Бремя проклятья, тяготеющего над душой ростовщика, таково, что на похоронах одного из них соседи были не в силах поднять его тело. Священники отказываются хоронить ростовщиков в освященной земле, и когда труп ростовщика водрузили на осла, тот вывез его из города и сбросил в навозную кучу под виселицей. Существует «пример», в котором умирающий богатый ростовщик пытается уговорить свою душу не покидать его, суля ей золото и серебро, но не добившись своего, в гневе посылает ее в ад. Ростовщиков, которые сознают греховность своей профессии, иногда посещают ужасные видения. Один из них, лежа в постели, внезапно увидел себя стоящим перед Страшным судом и уже выслушал приговор, который передавал его в руки чертей. Пробудившись, он в припадке безумия выбежал из дома, отказываясь покаяться и возместить ущерб, и тут же на реке показался корабль, быстро двигавшийся против течения и никем не управляемый. Ростовщик вскричал: «На корабле полно чертей!» — и они тотчас его схватили и увезли в преисподнюю.
Вызываемый ростовщичеством гнев проповедников безмерен. Чем объяснить их обличительный пыл? Почему именно в проповеди нужно было неустанно возвращаться к ростовщику? Сомнительно, чтобы дело сводилось к одним только доктринальным причинам.
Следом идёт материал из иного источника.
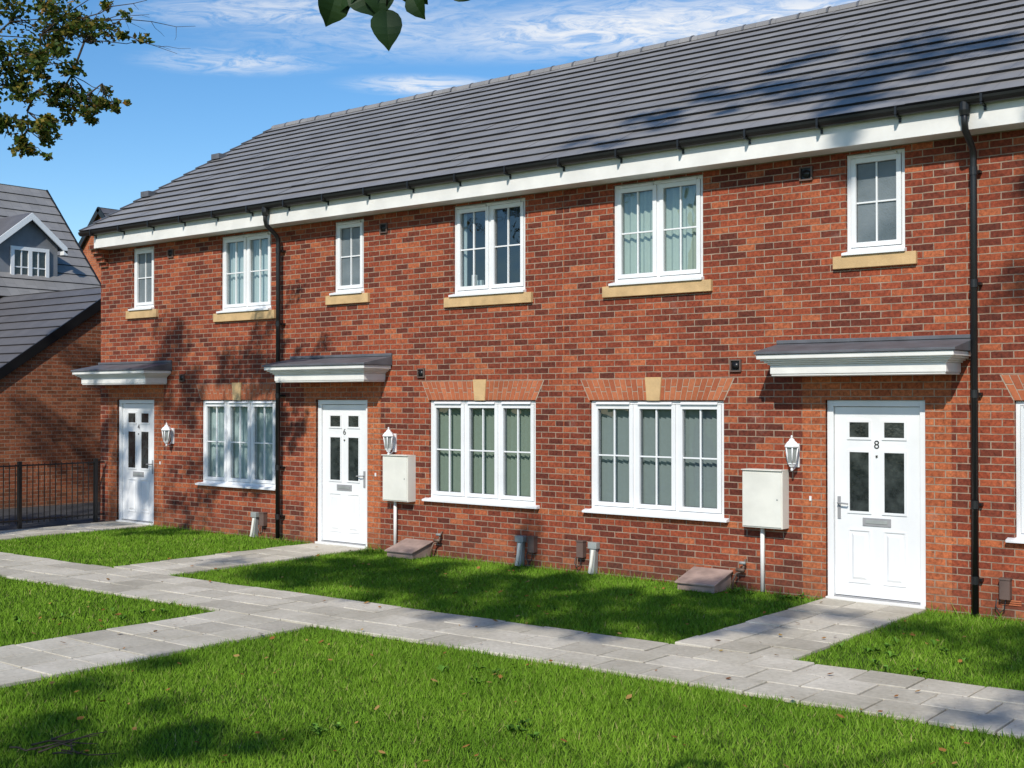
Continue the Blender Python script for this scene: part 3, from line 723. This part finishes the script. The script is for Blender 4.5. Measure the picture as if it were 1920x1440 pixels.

Скорее нужно предположить, что казуистическая аргументация богословов, учивших о неправедности ростовщичества, была производной, своего рода ученым обоснованием той ненависти, которую питала к ростовщикам аудитория проповедников. Едва ли можно утверждать, что все те истории о ростовщиках, которыми изобилуют проповеди, принадлежат авторам «exempla». Не скрыто ли, хотя бы частично, их происхождение в общественном сознании? В некоторых «примерах» проглядывает враждебное отношение горожан к процентщикам.